Zeus 100 bin sözcükten oluşan tanım ve talimatnameyi 90 bin sözcüğe indirgeyerek Hermes'e anlatır. Hermes 90 bin sözcükten oluşan bir dağarcığı olmasına rağmen verilen tanım ve talimatın 80 bin sözcüklü kısmını anlayabilmiştir. İnsanların anlama kapasitesini dikkate alarak emirleri kendi kendine tekrar ettiğinde elinde emirlere ilişkin 70 bin sözcük kalmıştır. Hermes emirleri ulaştırdığında kendisine bağlı insanların en yetkin sözcük dağarcığına sahip olanları bu emirlerin 60 bin sözcükten oluşan kısmını anlayabilmişlerdir. Onlar da kendi müntesiplerine emirleri ulaştırmak isterken emirleri önce 50 bine indirmişler sonraysa 40 bin sözcükten oluşan kısmını ancak ulaştırabilmişlerdir. 40 bin sözcük haline gelmiş tanrının emirleri insanlar arasında daha bilgisiz kesimlere doğru yayıldıkça 10 bin sözcük sayısına kadar düşmüştür ve artık tanrının tanım ve talimatları neredeyse emir olmaktan çıktıktan sonra insanlar tarafından benimsenmiştir.
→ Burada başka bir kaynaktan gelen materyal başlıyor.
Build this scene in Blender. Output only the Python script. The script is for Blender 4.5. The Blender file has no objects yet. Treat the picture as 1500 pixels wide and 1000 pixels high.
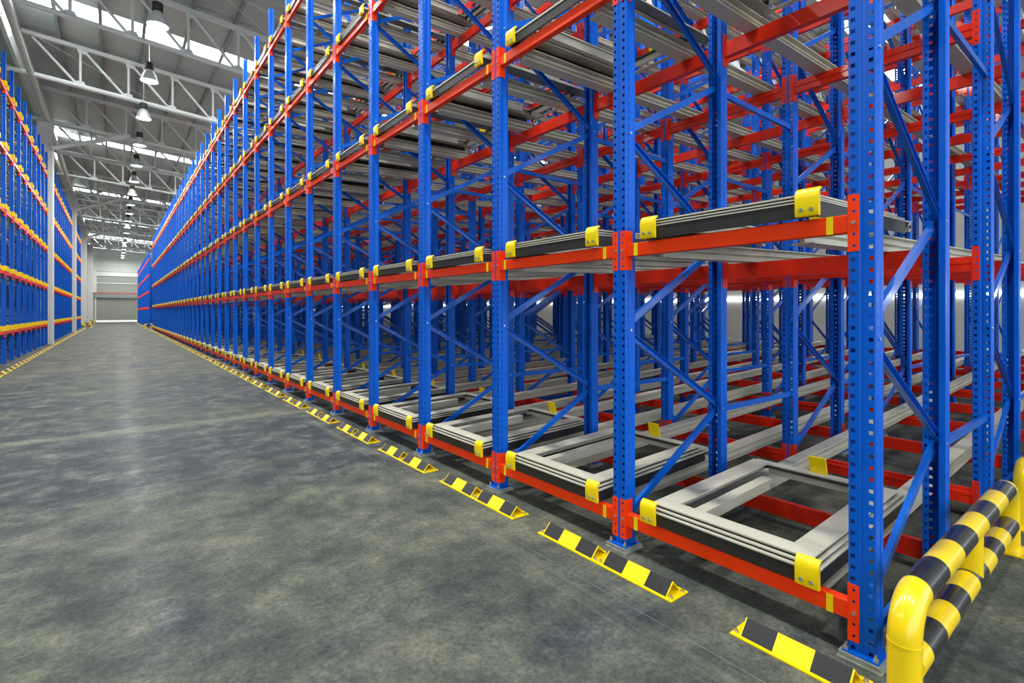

Bu kanal tersine işlediği durumlarda yani kullar Zeus'a dua ve niyaz ederken de 10 bin sözcükten oluşan dilekleri Hermes aracılığı ile 90 bin sözcük halinde Zeus'a ulaştırılmaktadır. Her iki durumda da Hermes ve Hermes'e bağlı çalışan aracılar (medyumlar=media) müthiş bir niyet okuma performansı sergileyerek tanrının emirlerini insanlara insanların dua ve niyazlarını tanrıya ulaştırmaktadır. Tıpkı derin devlet oluşumlarının kendilerine bahşettiği niyet; okuma hüküm verme ve saltanat imkânları gibi.
Otorite hamledilmiş muktedir yönetimler ile iktidar konusu yönetilenler arasında oluşan bu epistemik uçurum çok çeşitli egemenlik alanlarının tesisine imkân tanımaktadır. Tıpkı Akropolis ile Agora arasındaki mekânsal ayrışmanın gayriihtiyari olarak var ettiği egemenlik yapıları gibi.